No ofício a Lira, os parlamentares disseram que a devolução em série dos PDLs trouxe "bastante preocupação". Eles lembraram "as competências exclusivas do Congresso Nacional para a) fiscalizar e controlar os atos do Poder Executivo; b) sustar aqueles que ultrapassem os limites do poder regulamentar; e c) zelar pela preservação de sua competência legislativa em face da atribuição normativa dos outros Poderes (Constituição Federal, art. 49, V, X e XI) decorrem do próprio sistema de freios e contrapesos e, por isso, são parte fundamental da mecânica que busca manter o necessário equilíbrio entre os Poderes da República".

As decisões assinadas por Arthur Lira para a rejeição dos projetos são todas curtas, de poucos parágrafos, e repetem a alegação de que são "inconstitucionais". No ofício a Lira, os deputados pontuaram que a medida "parece dotar-se de um caráter enviesado", já que, por outro lado, diversos projetos tramitam normalmente na Câmara sem a pecha de "inconstitucionais". Por exemplo, "o PL (Projeto de Lei) 5398/2013 (castração química), o PL 4826/2019 (criminalização do socialismo e do comunismo), PL 730/2021 (responsabilização criminal de jornalista por suas publicações), PL 2649/2021 (garante às Policiais do sexo feminino o direito de se abster de realizar abordagem em 'homens fantasiados de mulher ou que se intitule como trans ou travestis, sejam eles hetero ou homossexual')".

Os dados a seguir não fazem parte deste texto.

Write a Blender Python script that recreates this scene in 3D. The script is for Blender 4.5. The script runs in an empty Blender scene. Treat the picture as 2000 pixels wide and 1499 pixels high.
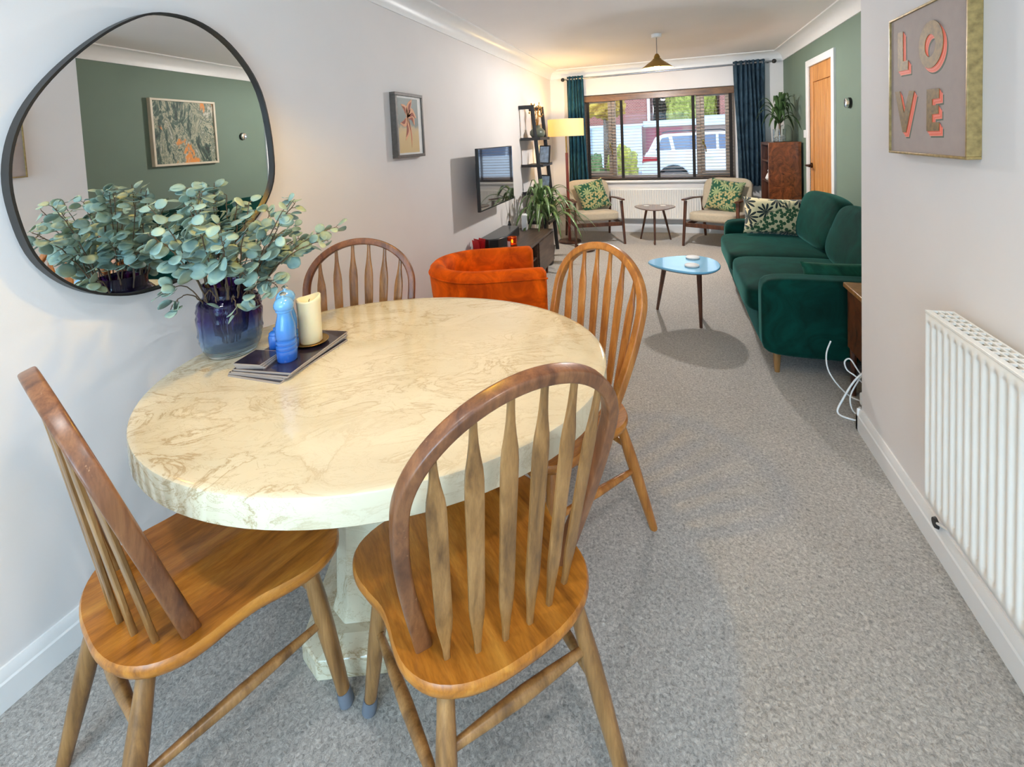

Os parlamentares lembraram que, regimentalmente, a presidência da Câmara tem a prerrogativa de devolver ao autor proposições que sejam "evidentemente inconstitucionais". Mas para isso "deve haver um vício gritante para que a proposta não tenha sequer a chance de tramitar e ter sua inconstitucionalidade sanada oportunamente, como acontece em inúmeros casos".

"Essa análise mais aprofundada é competência da Constituição de Justiça e de Cidadania, ou do próprio plenário. Note-se que ambos os órgãos competentes para tanto são colegiados, o que deixa clara a incoerência de o presidente, em decisão monocrática, determinar tal devolução", escreveram os parlamentares a Lira.

"Resta muito claro que os PDLs relacionados estão longe de serem 'evidentemente inconstitucionais', assim como também está claro que a praxe da Casa não é, nem nunca foi, a devolução em massa desse tipo de matéria, até por uma questão de coerência com as atribuições constitucionalmente determinadas ao Congresso Nacional. Solicitamos, portanto, que sejam revistos os despachos e que seja determinado o prosseguimento do trâmite regimental das propostas respectivas", escreveram os parlamentares.

O ofício dos parlamentares foi subscrito pelos deputados Marcelo Freixo (PSOL-RJ), líder da Minoria, Alessandro Molon (PSB-RJ), líder da oposição, Bohn Gass (RS), líder do PT, Danilo Cabral (PE), líder do PSB, Wolney Queiroz (PE), líder do PDT, Talíria Petrone (RJ), líder do PSOL, Renildo Calheiros (PE), líder do PC do B, e Joenia Wapichana (RR), representante da Rede.